Short Stories, Irish literature, Classics, Modern Fiction and Contemporary Literary Fiction, The Japanese Novel and post Colonial Asian Fiction are some of my Literary Interests





Tuesday, November 23, 2010

"Daphne" by Katherine Mansfield

"Daphne" by Katherine Mansfield (1923, 10 pages)
"But women—well, I can only speak for myself —I find the presence of women, the consciousness of women, an absolute necessity."   Katherine Mansfield
The Reading Life Katherine Mansfield Project
"Daphne" by Katherine Mansfield is one of the  stories that Mansfield (1888 to 1923-New Zealand) never finished.   It, along with fourteen other unfinished stories, was published in a collection of her work, The Dove's Nest and other Stories (edited and introduced by her husband, John Murry-1923.)
I think the unfinished stories of Mansfield are often left unread.   This is a shame as "Daphne" is a beautifully written story about a male artist traveling the islands of the South Pacific.    It has wonderful descriptions of natural beauty.     One big difference in the background of Mansfield versus most other English language writers of the period is that she experienced deeply the beauty of a tropical environment.      I think this profoundly influenced her way of looking at the world.    Much of England must have seemed ugly to Mansfield in comparison to New Zealand.      I  think we can also see this in The Wide Sargasso Sea by Jean Rhys.    George Sand tries to deal with this in Indiana but she had no direct experience and her descriptions lack the power of Mansfield or Rhys.    "Daphne" also seems to speak more directly about Mansfield's feelings about women than most of the other stories I have read.   This beautiful passage could almost be seen as a life credo for the author:
I'm fond of women. As a matter of fact I'm a great deal more at my ease with women than I am with men. Because I've cultivated them, I suppose. You see, it's like this with me.
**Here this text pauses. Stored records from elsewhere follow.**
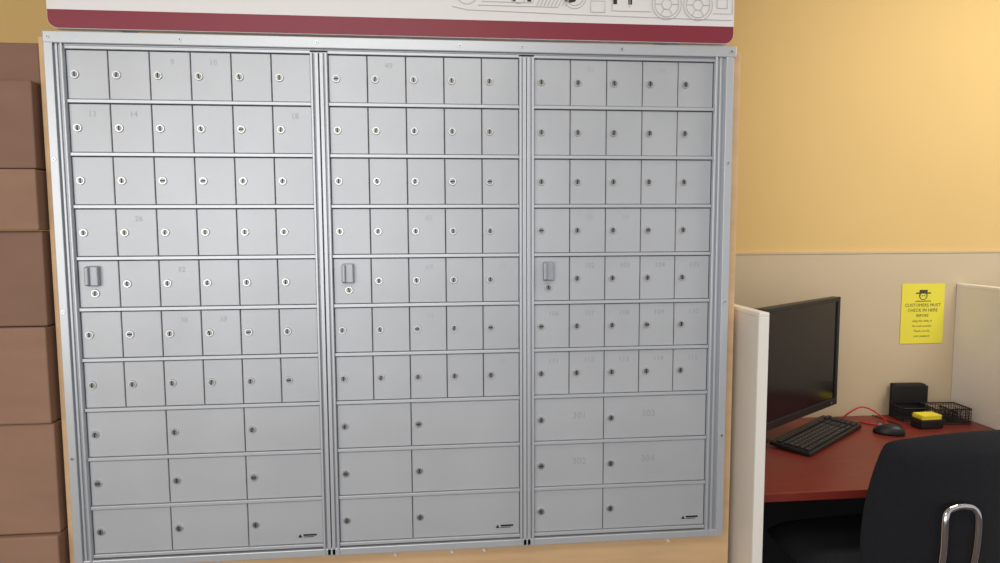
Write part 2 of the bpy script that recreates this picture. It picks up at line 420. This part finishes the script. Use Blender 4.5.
for s in(-1,1):
    b.tube(crom([(s*.05+SX,-.075,.60),(s*.052+SX,-.085,.70),(s*.052+SX,-.085,.775),(s*.04+SX,-.08,.80),(SX+s*.012,-.078,.808)],8),.009,'chrome',12,T)
b.tube([(SX-.014,-.078,.808),(SX+.014,-.078,.808)],.009,'chrome',12,T)
for s in(-1,1):
    b.tube(crom([(s*.05+SX,-.075,.61),(s*.052+SX,-.075,.50),(s*.05+SX,-.03,.425),(s*.05-.03,.08,.415),(s*.05,.25,.415)],8),.009,'chrome',12,T)
b.obj('back_bracket',ch)
b=MB()
b.box(-.10,.10,.14,.34,.39,.425,'blackm',T,c=.006);b.cyl((0,.24,.10),(0,0,1),.028,.20,'blackm',18,T=T);b.cyl((0,.24,.28),(0,0,1),.016,.12,'chrome',18,T=T)
for k in range(5):
    a=k*2*math.pi/5+.3;c,s=math.cos(a),math.sin(a)
    b.tube([(0,.24,.115),(.15*c,.24+.15*s,.10),(.29*c,.24+.29*s,.075)],.018,'black',10,T)
    b.cyl((.29*c-.018*s,.24+.29*s+.018*c,.028),(s,-c,0),.0275,.036,'black',16,T=T)
    b.cyl((.29*c,.24+.29*s,.03),(0,0,1),.010,.045,'black',10,T=T)
b.obj('swivel_base',ch)

# ---------------------------------------------------------------- camera
yw,pt,rl=.0961,.0824,.0044
F=Vector((math.sin(yw)*math.cos(pt),math.cos(yw)*math.cos(pt),-math.sin(pt)))
rt=Vector((math.cos(yw),-math.sin(yw),0));dn=F.cross(rt)
r2=rt*math.cos(rl)+dn*math.sin(rl);d2=-rt*math.sin(rl)+dn*math.cos(rl)
cd=bpy.data.cameras.new('camera');cam=bpy.data.objects.new('camera',cd);S.collection.objects.link(cam)
Rm=Matrix((r2,-d2,-F)).transposed()
cam.matrix_world=Matrix.Translation((.932,-1.8287,-.4028+Z0))@Rm.to_4x4()
cd.sensor_fit='HORIZONTAL';cd.sensor_width=36;cd.lens=36*.650;cd.clip_start=.01
S.camera=cam

# ---------------------------------------------------------------- light
def area(name,loc,target,sx,sy,power,col):
    l=bpy.data.lights.new(name,'AREA');l.shape='RECTANGLE';l.size=sx;l.size_y=sy;l.energy=power;l.color=col
    o=bpy.data.objects.new(name,l);S.collection.objects.link(o);o.location=loc
    o.rotation_euler=(Vector(target)-Vector(loc)).to_track_quat('-Z','Y').to_euler();return o
area('window_light',(-.9,-4.4,1.7),(1.2,0,1.3),4.5,2.2,92,(1.0,.99,.98))
area('added_fill_light',(3.5,-.45,2.85),(3.45,.2,0),1.2,.6,38,(1.,.95,.85))  # added warm lamp with no fixture, brightens the upper right wall
area('added_fill_light.001',(.6,-1.9,2.85),(.6,-1.7,0),1.6,.6,20,(1.,.97,.93))  # added fill lamp with no fixture, lifts the partition's left face
w=bpy.data.worlds.new('world');S.world=w;w.use_nodes=True
bg=w.node_tree.nodes['Background'];bg.inputs[0].default_value=(.98,.98,1,1);bg.inputs[1].default_value=.58
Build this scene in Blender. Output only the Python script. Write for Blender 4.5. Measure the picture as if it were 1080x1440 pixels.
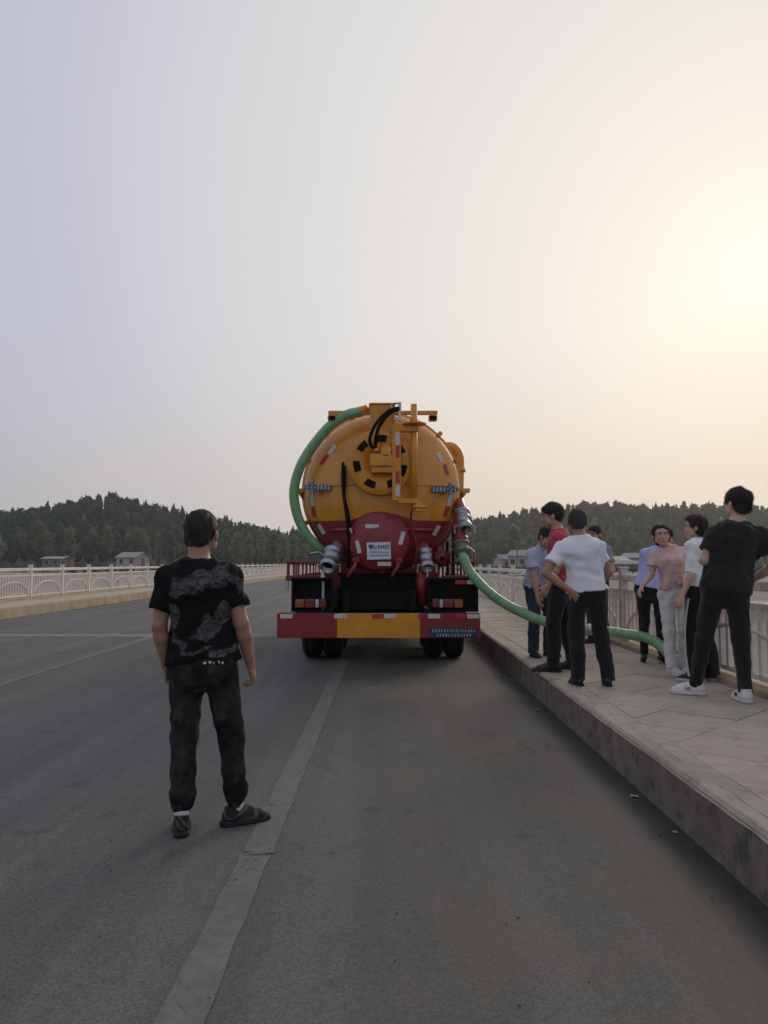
import bpy, math, random
import numpy as np
from mathutils import Vector, Matrix

random.seed(7); np.random.seed(7)
for o in list(bpy.data.objects): bpy.data.objects.remove(o, do_unlink=True)
SC = bpy.context.scene
COL = SC.collection
R = math.radians

# ---------------------------------------------------------------- camera
EYE = 1.46
cd = bpy.data.cameras.new('camera'); cam = bpy.data.objects.new('camera', cd); COL.objects.link(cam)
cd.sensor_fit = 'VERTICAL'; cd.sensor_height = 36.0; cd.sensor_width = 27.0
cd.lens = 27.5; cd.clip_end = 5000; cd.clip_start = 0.05
cam.location = (0, 0, EYE)
cam.rotation_euler = (R(90 + 3.745), 0, R(0.26))
SC.camera = cam

# ---------------------------------------------------------------- sky, sun, exposure
SUN_AZ, SUN_EL = 25.6, 19.5
sdir = Vector((math.sin(R(SUN_AZ)) * math.cos(R(SUN_EL)), math.cos(R(SUN_AZ)) * math.cos(R(SUN_EL)), math.sin(R(SUN_EL))))
W = bpy.data.worlds.new('World'); SC.world = W; W.use_nodes = True
nt = W.node_tree; nt.nodes.clear()
def N(t, tree=None, **kw):
    n = (tree or nt).nodes.new(t)
    for k, v in kw.items(): setattr(n, k, v)
    return n
def ramp(node, stops, interp='LINEAR'):
    cr = node.color_ramp; cr.interpolation = interp
    while len(cr.elements) > 1: cr.elements.remove(cr.elements[-1])
    cr.elements[0].position = stops[0][0]; cr.elements[0].color = (*stops[0][1], 1)
    for p, c in stops[1:]:
        e = cr.elements.new(p); e.color = (*c, 1)
out = N('ShaderNodeOutputWorld'); bg = N('ShaderNodeBackground'); bg.inputs['Strength'].default_value = 0.1
sky = N('ShaderNodeTexSky', sky_type='NISHITA'); sky.sun_disc = False
sky.sun_elevation = R(SUN_EL); sky.sun_rotation = R(SUN_AZ); sky.dust_density = 6; sky.air_density = 1.5; sky.ozone_density = 1
tc = N('ShaderNodeTexCoord'); nrm = N('ShaderNodeVectorMath', operation='NORMALIZE')
dot = N('ShaderNodeVectorMath', operation='DOT_PRODUCT'); dot.inputs[1].default_value = sdir
ac = N('ShaderNodeMath', operation='ARCCOSINE'); dv = N('ShaderNodeMath', operation='DIVIDE'); dv.inputs[1].default_value = math.pi
sep = N('ShaderNodeSeparateXYZ')
r1, r2 = N('ShaderNodeValToRGB'), N('ShaderNodeValToRGB')
D_ = lambda d: d / 180.0
ramp(r1, [(0, (.90, .89, .80)), (D_(6.5), (.865, .825, .76)), (D_(13.5), (.835, .80, .755)), (D_(24), (.77, .75, .73)), (D_(37), (.645, .65, .68)),
          (D_(45), (.555, .555, .65)), (D_(60), (.475, .485, .59)), (D_(90), (.42, .44, .54)), (1, (.40, .42, .52))])
ramp(r2, [(0, (.75, .64, .50)), (D_(11), (.79, .68, .55)), (D_(20), (.785, .665, .55)), (D_(38), (.65, .595, .57)), (D_(52), (.52, .495, .51)), (D_(90), (.44, .445, .49)), (1, (.42, .43, .48))])
mr = N('ShaderNodeMapRange', interpolation_type='SMOOTHSTEP'); mr.inputs['From Min'].default_value = .02; mr.inputs['From Max'].default_value = .30
mr.inputs['To Min'].default_value = 1; mr.inputs['To Max'].default_value = 0
mx = N('ShaderNodeMix', data_type='RGBA'); mx2 = N('ShaderNodeMix', data_type='RGBA'); mx2.inputs[0].default_value = .02
sc10 = N('ShaderNodeVectorMath', operation='SCALE'); sc10.inputs['Scale'].default_value = 10.0
# thin veil of high cloud, barely visible
nz = N('ShaderNodeTexNoise'); nz.inputs['Scale'].default_value = 2.2; nz.inputs['Detail'].default_value = 5
nmr = N('ShaderNodeMapRange'); nmr.inputs['To Min'].default_value = 9.6; nmr.inputs['To Max'].default_value = 10.4
L = nt.links.new
L(tc.outputs['Generated'], nrm.inputs[0]); L(nrm.outputs[0], dot.inputs[0]); L(dot.outputs['Value'], ac.inputs[0]); L(ac.outputs[0], dv.inputs[0])
L(dv.outputs[0], r1.inputs[0]); L(dv.outputs[0], r2.inputs[0]); L(nrm.outputs[0], sep.inputs[0]); L(sep.outputs['Z'], mr.inputs['Value'])
L(mr.outputs[0], mx.inputs[0]); L(r1.outputs[0], mx.inputs[6]); L(r2.outputs[0], mx.inputs[7])
L(nrm.outputs[0], nz.inputs['Vector']); L(nz.outputs['Fac'], nmr.inputs['Value']); L(nmr.outputs[0], sc10.inputs['Scale'])
L(mx.outputs[2], sc10.inputs[0]); L(sc10.outputs[0], mx2.inputs[6]); L(sky.outputs[0], mx2.inputs[7])
L(mx2.outputs[2], bg.inputs['Color']); L(bg.outputs[0], out.inputs['Surface'])

sl = bpy.data.lights.new('sun', 'SUN'); sun = bpy.data.objects.new('sun', sl); COL.objects.link(sun)
sl.energy = 1.0; sl.angle = R(20); sl.color = (1.0, .84, .62)
sun.rotation_euler = (-sdir).to_track_quat('-Z', 'Y').to_euler()

SC.view_settings.view_transform = 'Standard'; SC.view_settings.look = 'None'
SC.view_settings.exposure = 0.0; SC.view_settings.gamma = 1.0; SC.view_settings.use_curve_mapping = False
SC.render.engine = 'CYCLES'
cy = SC.cycles
cy.use_denoising = True; cy.max_bounces = 6; cy.diffuse_bounces = 3; cy.glossy_bounces = 2; cy.transmission_bounces = 3
cy.volume_bounces = 1; cy.transparent_max_bounces = 6; cy.caustics_reflective = False; cy.caustics_refractive = False

# ---------------------------------------------------------------- materials
def new_mat(name):
    m = bpy.data.materials.new(name); m.use_nodes = True
    t = m.node_tree; b = t.nodes['Principled BSDF']
    return m, t, b
def M(name, col, rough=.6, var=.15, scale=6, bump=0, bscale=50, metal=0, coat=0, stretch=(1, 1, 1), spec=.5, rand=0):
    """procedural paint / cloth / stone: two noises on the base colour, one on the relief"""
    m, t, b = new_mat(name)
    l = t.links.new
    tc = N('ShaderNodeTexCoord', t); mp = N('ShaderNodeMapping', t); mp.inputs['Scale'].default_value = stretch
    l(tc.outputs['Object'], mp.inputs[0])
    n1 = N('ShaderNodeTexNoise', t); n1.inputs['Scale'].default_value = scale; n1.inputs['Detail'].default_value = 6; n1.inputs['Roughness'].default_value = .65
    l(mp.outputs[0], n1.inputs['Vector'])
    cr = N('ShaderNodeValToRGB', t)
    ramp(cr, [(.3, tuple(c * (1 - var) for c in col)), (.7, tuple(min(1, c * (1 + var)) for c in col))])
    l(n1.outputs['Fac'], cr.inputs[0])
    colout = cr.outputs[0]
    if rand:
        oi = N('ShaderNodeObjectInfo', t); rm = N('ShaderNodeMapRange', t)
        rm.inputs['To Min'].default_value = 1 - rand; rm.inputs['To Max'].default_value = 1 + rand
        l(oi.outputs['Random'], rm.inputs['Value'])
        vm = N('ShaderNodeVectorMath', t, operation='SCALE'); l(colout, vm.inputs[0]); l(rm.outputs[0], vm.inputs['Scale']); colout = vm.outputs[0]
    l(colout, b.inputs['Base Color'])
    b.inputs['Roughness'].default_value = rough; b.inputs['Metallic'].default_value = metal
    b.inputs['Specular IOR Level'].default_value = spec
    if coat: b.inputs['Coat Weight'].default_value = coat; b.inputs['Coat Roughness'].default_value = .12
    if bump:
        n2 = N('ShaderNodeTexNoise', t); n2.inputs['Scale'].default_value = bscale; n2.inputs['Detail'].default_value = 4
        l(mp.outputs[0], n2.inputs['Vector'])
        bp = N('ShaderNodeBump', t); bp.inputs['Strength'].default_value = bump; bp.inputs['Distance'].default_value = .02
        l(n2.outputs['Fac'], bp.inputs['Height']); l(bp.outputs[0], b.inputs['Normal'])
    return m

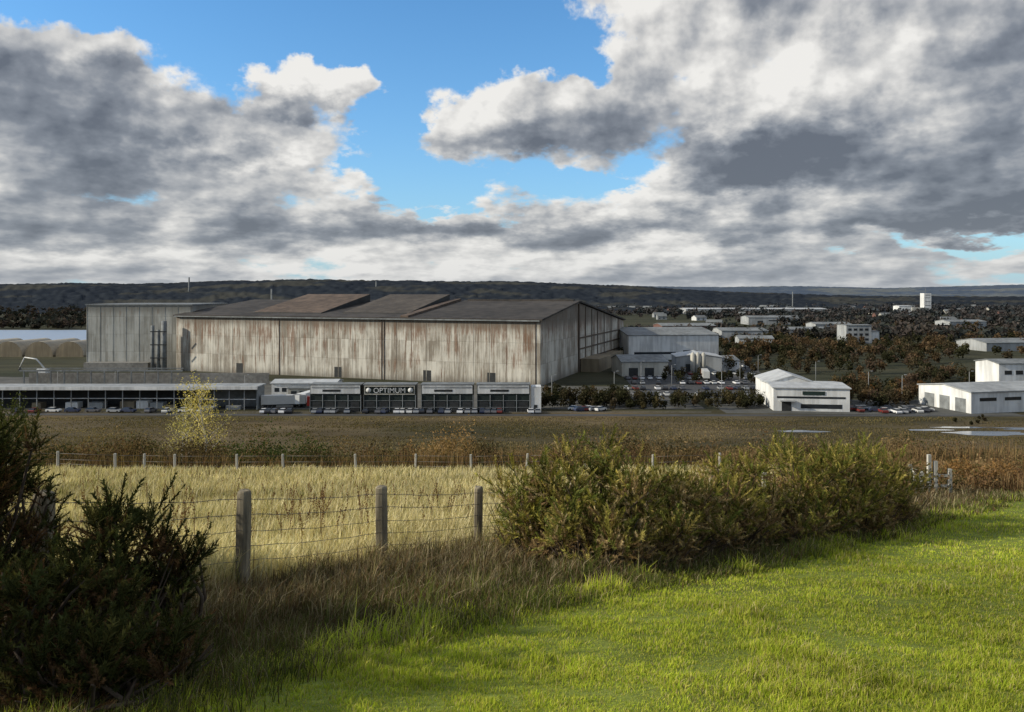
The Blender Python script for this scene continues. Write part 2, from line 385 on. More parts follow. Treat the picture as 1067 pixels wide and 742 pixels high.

I've always had enough money to live on and the consequence is I have never had to mix with people more than I wished. And I've equally always had—well, I suppose you might call it a passion—for painting. Painting is far and away the most important thing in life—as I see it. But—my work's my own affair. It's the separate compartment which is me. No strangers allowed in. I haven't the smallest desire to explain what it is I'm after—or to hear other men. If people like my work I'm pleased. If they don't—well, if I was a shrugging person, I'd shrug. This sounds arrogant.
I will say "Daphne" does feel like an unfinished story.   It seems we are about to learn something about the protagonist's relationship with Daphne but then the piece just ends.   "Daphne" is a beautifully written work that seems to come from the heart of Mansfield.   It needs to be read by anyone into her work.